● Required work: Write out exactly the lines that run from the line containing "Build this scene" through the line containing "SC.camera = cam"; both end lines belong to the answer.

(Items from a dataset)
---
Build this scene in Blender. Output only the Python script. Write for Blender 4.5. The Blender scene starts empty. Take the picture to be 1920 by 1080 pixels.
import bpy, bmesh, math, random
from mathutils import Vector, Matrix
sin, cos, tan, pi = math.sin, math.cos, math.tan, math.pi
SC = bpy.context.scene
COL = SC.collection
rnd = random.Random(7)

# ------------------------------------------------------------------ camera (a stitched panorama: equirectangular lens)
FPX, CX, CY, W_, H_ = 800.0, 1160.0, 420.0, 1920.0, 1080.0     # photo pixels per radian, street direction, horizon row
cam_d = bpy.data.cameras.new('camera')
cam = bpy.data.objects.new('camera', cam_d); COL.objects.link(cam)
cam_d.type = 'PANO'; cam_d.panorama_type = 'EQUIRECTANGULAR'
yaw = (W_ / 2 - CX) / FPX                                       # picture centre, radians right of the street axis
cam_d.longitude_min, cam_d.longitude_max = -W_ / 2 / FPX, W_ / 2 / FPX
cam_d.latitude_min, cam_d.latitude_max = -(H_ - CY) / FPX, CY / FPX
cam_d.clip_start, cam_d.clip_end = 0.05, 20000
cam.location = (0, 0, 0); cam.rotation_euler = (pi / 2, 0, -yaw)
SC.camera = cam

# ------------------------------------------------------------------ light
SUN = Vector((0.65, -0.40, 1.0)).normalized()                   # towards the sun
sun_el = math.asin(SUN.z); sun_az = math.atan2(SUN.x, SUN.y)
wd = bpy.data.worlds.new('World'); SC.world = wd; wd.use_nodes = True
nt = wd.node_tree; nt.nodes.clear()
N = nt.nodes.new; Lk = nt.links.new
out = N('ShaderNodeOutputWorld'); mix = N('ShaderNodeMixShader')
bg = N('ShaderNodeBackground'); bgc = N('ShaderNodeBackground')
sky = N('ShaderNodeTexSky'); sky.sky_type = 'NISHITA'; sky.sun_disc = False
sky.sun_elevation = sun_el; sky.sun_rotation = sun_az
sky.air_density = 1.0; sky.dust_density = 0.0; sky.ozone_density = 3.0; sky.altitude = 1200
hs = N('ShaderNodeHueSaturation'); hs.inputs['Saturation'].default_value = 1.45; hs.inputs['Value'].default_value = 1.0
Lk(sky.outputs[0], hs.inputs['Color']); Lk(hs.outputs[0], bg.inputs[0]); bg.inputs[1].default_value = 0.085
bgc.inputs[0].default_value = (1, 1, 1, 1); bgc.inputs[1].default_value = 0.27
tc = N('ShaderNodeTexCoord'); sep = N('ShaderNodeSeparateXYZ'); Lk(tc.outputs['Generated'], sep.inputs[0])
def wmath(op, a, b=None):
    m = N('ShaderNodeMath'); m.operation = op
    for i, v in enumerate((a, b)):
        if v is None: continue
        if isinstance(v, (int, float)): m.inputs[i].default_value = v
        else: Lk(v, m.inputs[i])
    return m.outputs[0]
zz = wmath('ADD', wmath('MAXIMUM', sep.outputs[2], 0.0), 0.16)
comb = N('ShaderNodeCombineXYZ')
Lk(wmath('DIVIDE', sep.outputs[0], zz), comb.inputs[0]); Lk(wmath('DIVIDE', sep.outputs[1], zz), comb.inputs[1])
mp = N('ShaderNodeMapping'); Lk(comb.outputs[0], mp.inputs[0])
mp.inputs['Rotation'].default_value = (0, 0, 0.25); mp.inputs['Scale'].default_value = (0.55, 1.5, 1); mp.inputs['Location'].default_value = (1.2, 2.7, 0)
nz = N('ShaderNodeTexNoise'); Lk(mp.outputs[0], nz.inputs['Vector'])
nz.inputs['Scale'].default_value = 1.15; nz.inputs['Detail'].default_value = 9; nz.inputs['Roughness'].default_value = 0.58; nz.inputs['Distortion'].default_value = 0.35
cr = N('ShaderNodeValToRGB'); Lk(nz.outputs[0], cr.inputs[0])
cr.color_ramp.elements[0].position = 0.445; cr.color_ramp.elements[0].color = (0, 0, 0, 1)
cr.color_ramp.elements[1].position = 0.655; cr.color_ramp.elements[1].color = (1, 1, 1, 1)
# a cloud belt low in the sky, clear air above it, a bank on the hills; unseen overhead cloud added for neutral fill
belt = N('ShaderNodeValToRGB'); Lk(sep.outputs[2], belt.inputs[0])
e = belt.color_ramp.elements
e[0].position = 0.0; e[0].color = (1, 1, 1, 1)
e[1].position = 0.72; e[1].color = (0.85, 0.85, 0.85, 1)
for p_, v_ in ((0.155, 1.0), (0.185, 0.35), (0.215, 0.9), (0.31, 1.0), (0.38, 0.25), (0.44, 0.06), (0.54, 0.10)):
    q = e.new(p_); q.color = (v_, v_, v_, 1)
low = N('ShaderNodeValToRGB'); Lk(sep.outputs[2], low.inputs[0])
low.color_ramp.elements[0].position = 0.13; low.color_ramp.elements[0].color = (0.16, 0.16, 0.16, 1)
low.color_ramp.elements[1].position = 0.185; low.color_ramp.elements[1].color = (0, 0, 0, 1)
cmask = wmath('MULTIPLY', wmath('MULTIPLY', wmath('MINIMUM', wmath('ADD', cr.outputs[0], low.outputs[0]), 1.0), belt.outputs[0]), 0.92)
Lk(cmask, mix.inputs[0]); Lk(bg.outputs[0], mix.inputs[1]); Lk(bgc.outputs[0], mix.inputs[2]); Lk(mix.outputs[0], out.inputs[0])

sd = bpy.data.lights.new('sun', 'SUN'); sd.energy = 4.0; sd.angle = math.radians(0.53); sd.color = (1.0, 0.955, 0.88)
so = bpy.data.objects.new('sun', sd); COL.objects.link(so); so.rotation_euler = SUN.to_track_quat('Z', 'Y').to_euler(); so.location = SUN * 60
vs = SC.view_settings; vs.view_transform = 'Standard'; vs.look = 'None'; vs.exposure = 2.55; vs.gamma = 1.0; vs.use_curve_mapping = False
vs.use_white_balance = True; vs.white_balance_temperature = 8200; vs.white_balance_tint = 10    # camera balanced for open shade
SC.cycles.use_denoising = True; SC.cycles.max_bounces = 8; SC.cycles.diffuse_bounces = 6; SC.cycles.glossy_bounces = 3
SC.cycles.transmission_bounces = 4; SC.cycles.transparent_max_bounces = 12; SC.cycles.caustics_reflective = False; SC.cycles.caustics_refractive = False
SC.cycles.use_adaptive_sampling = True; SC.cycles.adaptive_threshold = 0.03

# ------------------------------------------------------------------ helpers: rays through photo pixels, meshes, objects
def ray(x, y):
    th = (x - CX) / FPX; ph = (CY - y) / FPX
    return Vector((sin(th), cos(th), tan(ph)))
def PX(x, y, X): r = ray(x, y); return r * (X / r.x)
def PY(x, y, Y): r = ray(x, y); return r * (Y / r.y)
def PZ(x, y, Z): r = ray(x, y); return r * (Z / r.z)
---
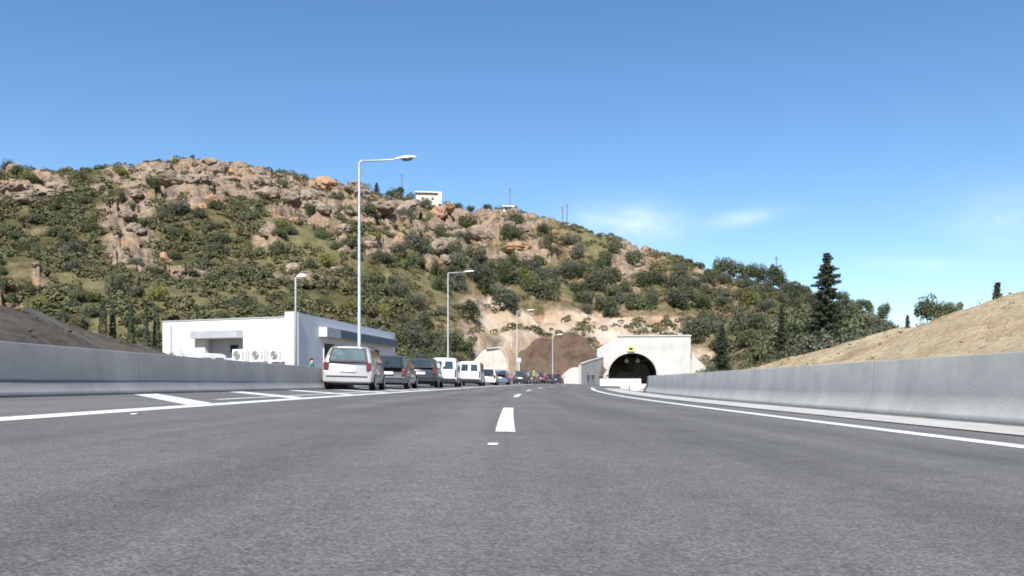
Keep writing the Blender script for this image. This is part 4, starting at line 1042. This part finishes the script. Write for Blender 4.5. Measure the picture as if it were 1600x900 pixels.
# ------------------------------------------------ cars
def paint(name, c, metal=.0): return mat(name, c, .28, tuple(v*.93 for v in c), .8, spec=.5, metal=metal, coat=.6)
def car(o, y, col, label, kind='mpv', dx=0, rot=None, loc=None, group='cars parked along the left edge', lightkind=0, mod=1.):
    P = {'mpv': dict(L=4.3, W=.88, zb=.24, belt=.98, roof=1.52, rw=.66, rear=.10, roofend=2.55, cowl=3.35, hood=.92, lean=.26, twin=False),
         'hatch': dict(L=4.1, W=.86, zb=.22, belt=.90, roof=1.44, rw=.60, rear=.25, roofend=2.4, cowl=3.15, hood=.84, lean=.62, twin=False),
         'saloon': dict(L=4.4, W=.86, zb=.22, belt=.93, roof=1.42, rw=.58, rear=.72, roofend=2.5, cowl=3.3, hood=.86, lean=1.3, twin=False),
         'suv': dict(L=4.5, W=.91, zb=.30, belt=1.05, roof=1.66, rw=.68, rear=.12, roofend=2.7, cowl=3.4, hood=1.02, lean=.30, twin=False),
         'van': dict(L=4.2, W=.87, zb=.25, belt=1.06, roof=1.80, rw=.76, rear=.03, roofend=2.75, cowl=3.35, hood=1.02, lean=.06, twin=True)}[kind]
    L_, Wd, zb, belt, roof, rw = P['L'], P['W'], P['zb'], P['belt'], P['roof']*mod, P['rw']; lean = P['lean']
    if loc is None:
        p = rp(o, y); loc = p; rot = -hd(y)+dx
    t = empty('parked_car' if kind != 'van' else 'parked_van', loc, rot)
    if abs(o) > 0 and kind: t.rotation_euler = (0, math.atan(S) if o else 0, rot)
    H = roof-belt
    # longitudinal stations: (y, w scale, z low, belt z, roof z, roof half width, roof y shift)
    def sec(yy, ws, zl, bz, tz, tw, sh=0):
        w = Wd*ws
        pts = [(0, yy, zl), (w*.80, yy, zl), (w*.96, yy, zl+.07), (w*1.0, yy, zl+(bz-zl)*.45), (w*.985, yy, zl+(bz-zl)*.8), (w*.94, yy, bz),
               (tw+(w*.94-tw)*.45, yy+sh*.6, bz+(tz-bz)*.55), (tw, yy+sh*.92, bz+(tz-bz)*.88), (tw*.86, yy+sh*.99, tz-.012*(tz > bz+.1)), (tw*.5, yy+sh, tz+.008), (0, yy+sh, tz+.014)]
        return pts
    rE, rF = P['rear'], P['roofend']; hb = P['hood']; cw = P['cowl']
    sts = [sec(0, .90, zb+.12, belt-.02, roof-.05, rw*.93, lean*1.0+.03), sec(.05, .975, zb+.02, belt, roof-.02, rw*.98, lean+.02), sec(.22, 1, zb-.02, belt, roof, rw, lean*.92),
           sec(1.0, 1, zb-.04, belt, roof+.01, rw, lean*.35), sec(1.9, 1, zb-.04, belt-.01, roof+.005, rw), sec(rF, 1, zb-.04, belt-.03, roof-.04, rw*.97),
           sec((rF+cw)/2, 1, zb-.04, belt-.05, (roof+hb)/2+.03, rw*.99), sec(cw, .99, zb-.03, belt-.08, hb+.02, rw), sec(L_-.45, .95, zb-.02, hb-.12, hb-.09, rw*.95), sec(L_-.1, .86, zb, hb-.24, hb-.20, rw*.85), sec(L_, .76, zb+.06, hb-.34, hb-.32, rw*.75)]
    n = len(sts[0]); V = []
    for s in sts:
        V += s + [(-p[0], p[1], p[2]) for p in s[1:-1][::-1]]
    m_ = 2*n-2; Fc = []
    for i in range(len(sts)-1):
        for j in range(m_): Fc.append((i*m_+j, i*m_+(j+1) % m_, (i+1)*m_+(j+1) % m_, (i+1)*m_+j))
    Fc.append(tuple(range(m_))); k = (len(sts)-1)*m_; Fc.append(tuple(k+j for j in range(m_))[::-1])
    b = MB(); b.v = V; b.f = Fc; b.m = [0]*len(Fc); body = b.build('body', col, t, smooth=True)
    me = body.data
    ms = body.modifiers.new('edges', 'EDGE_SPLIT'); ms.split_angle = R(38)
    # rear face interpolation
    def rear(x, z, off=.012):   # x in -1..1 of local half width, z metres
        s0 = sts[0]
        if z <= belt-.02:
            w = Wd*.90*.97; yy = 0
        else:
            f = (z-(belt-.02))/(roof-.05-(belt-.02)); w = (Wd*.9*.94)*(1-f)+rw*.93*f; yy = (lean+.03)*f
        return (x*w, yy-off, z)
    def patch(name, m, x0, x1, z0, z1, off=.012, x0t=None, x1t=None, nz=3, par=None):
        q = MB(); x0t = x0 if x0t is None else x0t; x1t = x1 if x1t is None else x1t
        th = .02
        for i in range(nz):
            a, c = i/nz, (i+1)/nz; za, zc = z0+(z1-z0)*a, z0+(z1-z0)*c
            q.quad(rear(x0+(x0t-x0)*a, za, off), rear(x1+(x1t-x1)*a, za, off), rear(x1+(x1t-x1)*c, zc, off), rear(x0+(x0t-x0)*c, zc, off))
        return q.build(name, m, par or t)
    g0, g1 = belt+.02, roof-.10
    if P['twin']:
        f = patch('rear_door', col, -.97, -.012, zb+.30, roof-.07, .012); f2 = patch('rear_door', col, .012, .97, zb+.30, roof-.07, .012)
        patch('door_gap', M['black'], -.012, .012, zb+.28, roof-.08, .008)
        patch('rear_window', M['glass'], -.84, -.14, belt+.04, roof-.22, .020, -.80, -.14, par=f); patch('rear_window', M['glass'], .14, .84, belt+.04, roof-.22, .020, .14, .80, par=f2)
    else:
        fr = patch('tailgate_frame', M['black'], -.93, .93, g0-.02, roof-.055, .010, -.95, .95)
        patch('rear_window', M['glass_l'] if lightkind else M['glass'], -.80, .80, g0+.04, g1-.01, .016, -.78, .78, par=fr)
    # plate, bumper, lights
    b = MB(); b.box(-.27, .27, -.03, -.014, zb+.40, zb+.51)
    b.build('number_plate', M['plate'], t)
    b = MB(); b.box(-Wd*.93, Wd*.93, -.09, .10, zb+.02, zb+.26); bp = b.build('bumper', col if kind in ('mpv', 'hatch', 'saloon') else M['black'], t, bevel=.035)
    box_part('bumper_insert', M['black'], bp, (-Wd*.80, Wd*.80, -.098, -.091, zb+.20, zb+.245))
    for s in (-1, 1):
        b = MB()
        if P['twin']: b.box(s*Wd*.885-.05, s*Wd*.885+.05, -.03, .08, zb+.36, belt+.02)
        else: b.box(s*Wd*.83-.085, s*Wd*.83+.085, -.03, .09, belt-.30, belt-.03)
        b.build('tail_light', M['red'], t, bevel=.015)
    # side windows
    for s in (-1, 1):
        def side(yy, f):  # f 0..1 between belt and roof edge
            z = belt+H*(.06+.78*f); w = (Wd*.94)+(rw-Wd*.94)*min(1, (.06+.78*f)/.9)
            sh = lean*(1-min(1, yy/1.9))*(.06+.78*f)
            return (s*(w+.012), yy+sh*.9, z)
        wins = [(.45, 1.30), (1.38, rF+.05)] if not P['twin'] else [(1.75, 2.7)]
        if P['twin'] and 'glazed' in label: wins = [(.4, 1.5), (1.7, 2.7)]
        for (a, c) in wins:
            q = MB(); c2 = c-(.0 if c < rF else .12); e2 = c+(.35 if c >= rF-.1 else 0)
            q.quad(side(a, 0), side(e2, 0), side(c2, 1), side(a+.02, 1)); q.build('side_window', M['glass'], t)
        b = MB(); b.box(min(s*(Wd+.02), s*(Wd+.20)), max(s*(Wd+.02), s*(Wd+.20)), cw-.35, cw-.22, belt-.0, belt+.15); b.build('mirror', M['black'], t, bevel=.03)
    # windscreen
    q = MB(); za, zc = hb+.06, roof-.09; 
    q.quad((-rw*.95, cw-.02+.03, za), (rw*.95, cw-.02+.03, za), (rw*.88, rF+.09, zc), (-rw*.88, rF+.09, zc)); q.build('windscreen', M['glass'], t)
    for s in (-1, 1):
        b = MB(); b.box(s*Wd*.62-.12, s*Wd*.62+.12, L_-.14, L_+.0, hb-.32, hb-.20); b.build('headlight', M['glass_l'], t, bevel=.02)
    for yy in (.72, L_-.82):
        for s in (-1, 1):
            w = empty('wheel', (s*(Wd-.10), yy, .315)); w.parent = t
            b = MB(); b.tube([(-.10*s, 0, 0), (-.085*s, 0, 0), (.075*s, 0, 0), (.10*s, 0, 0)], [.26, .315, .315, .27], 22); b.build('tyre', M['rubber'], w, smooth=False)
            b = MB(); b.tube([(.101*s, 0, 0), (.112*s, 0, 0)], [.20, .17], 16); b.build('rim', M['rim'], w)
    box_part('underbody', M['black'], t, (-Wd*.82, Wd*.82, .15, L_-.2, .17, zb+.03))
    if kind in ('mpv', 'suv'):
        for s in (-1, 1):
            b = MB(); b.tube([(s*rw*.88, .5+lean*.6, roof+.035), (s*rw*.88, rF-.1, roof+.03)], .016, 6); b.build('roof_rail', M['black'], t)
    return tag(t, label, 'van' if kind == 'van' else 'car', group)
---
● Output for this exercise:
Build this scene in Blender. Output only the Python script. Write for Blender 4.5. The Blender scene starts empty. Take the picture to be 1920 by 1080 pixels.
import bpy, bmesh, math, random
from mathutils import Vector, Matrix
sin, cos, tan, pi = math.sin, math.cos, math.tan, math.pi
SC = bpy.context.scene
COL = SC.collection
rnd = random.Random(7)

# ------------------------------------------------------------------ camera (a stitched panorama: equirectangular lens)
FPX, CX, CY, W_, H_ = 800.0, 1160.0, 420.0, 1920.0, 1080.0     # photo pixels per radian, street direction, horizon row
cam_d = bpy.data.cameras.new('camera')
cam = bpy.data.objects.new('camera', cam_d); COL.objects.link(cam)
cam_d.type = 'PANO'; cam_d.panorama_type = 'EQUIRECTANGULAR'
yaw = (W_ / 2 - CX) / FPX                                       # picture centre, radians right of the street axis
cam_d.longitude_min, cam_d.longitude_max = -W_ / 2 / FPX, W_ / 2 / FPX
cam_d.latitude_min, cam_d.latitude_max = -(H_ - CY) / FPX, CY / FPX
cam_d.clip_start, cam_d.clip_end = 0.05, 20000
cam.location = (0, 0, 0); cam.rotation_euler = (pi / 2, 0, -yaw)
SC.camera = cam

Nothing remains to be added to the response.